Thursday, April 26, 2012


Stuckley accidentally exposes his gospel doctrine class 
to the philosophies of men.
By Barley B. Bratt

FULLERTON, CA—Tanner Stuckley, literature professor at Cal State Fullerton and member of the Fullerton 3rd Ward, reports that everywhere he goes he is considered a “nut job.” 

Professor Stuckley’s teaching evaluations reflect substantial resistance on the part of his students to his religious affiliation, especially in light of Proposition 8. On a recent evaluation, one student commented, “He’s a nice enough guy—I mean, Mormons are really into ‘nice’ and s*** like that, but you can tell that behind that fascade (sic) is a rights-stealing homophobe, a Limbaugh-lovin’, willfully-blind flag waver, and a breeder of little smiling Borg! He did return our tests promptly, though.” 

Some of Stuckley’s colleagues seem to harbor similar views. In a confidential memo about Stuckley’s qualifications to lead the honors program, one faculty commented, “Stuckley does have family in Idaho, and we all know who was born in Idaho—modernist poet and fascist Ezra Pound.”

At church, Stuckley is considered a very different “nut job.” Stuckley’s wife has overheard a number of ward members comment about his use of an iPad during gospel doctrine class. One member commented that “he probably uses it to look up liberal philosophies of men to mix with the scriptures.” Another added member, “Yeah, like social justice, socialized healthcare, and, um, ethical relativistic positivism.” 

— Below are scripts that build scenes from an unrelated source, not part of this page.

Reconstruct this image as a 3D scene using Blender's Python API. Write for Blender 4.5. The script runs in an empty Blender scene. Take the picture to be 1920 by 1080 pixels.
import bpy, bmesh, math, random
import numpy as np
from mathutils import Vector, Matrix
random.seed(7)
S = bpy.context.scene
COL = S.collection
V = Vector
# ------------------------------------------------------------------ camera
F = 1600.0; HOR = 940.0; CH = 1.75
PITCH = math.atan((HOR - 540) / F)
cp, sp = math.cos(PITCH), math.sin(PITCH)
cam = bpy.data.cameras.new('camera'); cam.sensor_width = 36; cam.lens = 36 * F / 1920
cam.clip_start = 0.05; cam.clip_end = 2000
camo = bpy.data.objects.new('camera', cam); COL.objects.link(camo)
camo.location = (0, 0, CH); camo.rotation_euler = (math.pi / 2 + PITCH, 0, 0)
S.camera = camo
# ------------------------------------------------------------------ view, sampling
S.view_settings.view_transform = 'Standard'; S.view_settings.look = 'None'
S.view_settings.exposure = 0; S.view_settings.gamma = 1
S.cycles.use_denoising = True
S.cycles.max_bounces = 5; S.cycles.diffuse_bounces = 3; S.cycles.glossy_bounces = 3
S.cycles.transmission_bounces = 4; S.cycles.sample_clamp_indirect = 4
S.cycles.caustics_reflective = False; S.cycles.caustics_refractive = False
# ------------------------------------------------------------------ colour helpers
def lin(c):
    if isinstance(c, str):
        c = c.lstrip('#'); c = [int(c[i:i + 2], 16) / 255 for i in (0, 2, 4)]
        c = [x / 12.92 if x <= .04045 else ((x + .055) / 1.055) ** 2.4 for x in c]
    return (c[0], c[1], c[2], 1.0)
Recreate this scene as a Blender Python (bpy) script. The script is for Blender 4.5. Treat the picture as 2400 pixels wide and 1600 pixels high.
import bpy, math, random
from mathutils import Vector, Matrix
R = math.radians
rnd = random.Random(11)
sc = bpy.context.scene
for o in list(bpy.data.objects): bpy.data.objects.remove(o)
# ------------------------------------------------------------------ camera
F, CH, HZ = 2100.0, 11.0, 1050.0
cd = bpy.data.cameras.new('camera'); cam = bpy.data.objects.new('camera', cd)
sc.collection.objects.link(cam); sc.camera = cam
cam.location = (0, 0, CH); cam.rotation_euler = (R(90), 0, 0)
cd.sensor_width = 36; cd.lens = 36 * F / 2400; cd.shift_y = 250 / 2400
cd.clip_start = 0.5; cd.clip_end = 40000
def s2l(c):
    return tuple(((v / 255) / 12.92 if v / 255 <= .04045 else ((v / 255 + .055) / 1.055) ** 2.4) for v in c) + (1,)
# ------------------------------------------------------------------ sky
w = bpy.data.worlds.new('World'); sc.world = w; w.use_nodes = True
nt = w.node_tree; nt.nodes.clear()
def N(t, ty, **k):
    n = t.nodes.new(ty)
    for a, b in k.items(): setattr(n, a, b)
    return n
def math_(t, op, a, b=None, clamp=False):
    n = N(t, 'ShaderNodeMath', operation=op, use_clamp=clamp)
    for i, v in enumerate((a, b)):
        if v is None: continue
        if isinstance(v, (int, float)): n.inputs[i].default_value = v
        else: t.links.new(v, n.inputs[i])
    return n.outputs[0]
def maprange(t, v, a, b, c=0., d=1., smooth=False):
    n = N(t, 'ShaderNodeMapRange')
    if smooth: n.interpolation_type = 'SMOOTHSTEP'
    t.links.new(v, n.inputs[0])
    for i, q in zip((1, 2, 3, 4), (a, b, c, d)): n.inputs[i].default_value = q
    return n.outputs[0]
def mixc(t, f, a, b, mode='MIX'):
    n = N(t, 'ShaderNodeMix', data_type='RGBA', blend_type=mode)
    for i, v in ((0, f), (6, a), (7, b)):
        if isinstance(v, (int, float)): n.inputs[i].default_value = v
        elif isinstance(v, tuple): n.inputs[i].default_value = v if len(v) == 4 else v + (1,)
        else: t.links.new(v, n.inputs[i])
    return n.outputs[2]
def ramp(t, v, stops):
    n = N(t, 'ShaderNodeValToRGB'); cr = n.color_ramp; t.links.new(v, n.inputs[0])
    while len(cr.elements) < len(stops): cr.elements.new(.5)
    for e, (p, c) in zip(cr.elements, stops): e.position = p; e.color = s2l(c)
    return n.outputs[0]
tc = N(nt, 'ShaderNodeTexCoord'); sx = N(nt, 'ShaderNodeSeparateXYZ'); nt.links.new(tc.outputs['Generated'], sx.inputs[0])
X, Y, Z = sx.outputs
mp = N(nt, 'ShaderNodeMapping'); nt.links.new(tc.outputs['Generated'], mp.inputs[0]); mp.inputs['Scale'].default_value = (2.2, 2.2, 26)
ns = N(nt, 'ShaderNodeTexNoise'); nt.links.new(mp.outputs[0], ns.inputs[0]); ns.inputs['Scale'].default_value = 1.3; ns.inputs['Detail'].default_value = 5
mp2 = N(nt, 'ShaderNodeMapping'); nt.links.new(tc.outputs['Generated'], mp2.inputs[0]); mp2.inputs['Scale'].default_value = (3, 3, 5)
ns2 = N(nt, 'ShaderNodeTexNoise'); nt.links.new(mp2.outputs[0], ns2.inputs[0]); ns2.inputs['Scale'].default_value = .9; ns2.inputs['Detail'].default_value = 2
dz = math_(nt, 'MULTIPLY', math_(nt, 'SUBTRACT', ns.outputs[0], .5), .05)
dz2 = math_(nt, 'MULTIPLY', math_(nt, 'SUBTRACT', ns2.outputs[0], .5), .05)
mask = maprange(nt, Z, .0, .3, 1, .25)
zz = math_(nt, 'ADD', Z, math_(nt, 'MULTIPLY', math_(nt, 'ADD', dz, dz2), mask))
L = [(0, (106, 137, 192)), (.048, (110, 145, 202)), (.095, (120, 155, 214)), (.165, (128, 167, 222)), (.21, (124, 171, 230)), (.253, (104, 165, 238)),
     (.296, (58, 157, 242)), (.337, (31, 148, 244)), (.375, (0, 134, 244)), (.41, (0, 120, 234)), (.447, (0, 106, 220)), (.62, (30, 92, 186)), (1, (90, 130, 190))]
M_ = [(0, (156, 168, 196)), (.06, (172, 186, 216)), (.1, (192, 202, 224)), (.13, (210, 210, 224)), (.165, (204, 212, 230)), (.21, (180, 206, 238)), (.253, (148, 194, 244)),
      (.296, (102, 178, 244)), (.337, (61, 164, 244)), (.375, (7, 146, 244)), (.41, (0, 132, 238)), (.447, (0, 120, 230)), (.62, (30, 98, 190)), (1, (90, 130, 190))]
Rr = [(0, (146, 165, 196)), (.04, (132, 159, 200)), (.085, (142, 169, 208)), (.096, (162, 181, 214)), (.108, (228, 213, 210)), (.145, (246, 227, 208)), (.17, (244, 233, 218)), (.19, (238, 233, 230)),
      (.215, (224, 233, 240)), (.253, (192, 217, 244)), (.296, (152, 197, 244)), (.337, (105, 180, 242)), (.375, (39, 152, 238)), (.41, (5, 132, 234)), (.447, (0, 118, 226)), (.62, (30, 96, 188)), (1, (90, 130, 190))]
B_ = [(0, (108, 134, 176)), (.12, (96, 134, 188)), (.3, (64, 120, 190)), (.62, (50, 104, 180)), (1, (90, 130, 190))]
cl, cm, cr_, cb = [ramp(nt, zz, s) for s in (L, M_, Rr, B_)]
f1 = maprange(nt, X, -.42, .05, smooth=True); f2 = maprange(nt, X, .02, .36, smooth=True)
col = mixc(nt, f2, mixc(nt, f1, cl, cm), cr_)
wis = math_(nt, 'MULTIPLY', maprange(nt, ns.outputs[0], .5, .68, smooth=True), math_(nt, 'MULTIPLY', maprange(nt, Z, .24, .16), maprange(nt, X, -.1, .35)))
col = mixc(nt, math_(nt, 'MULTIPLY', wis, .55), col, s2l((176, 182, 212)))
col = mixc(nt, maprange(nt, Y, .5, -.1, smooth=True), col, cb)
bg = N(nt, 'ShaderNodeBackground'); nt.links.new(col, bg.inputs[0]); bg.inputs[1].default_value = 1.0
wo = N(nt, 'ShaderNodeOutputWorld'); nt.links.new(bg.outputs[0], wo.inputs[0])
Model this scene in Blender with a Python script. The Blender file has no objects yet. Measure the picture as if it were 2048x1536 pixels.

“He probably doesn’t even have the scriptures on it,” another member asserted. “It probably just has Clinton’s autobiography, Harry Reid’s speeches, and Sunstone.” 

Stuckley himself notes that he learned a long time ago not to mention that he works in the liberal arts department. “The one time I made that mistake,” he points out, “you’d have thought that I just said it was okay for the government to take its citizen’s automatic weapons, allow undocumented people to live here in peace, and grant rights gay people. But, they do seem to think that I somehow make a good ward mission leader.” 

Luckily for Stuckley, in spite of being considered a right-wing nut job at work and a left-wing nut job at church, within the confines of his own home—and especially with his two teenage daughters and one teenage son—he is cherished as a moderate and lovable nut job.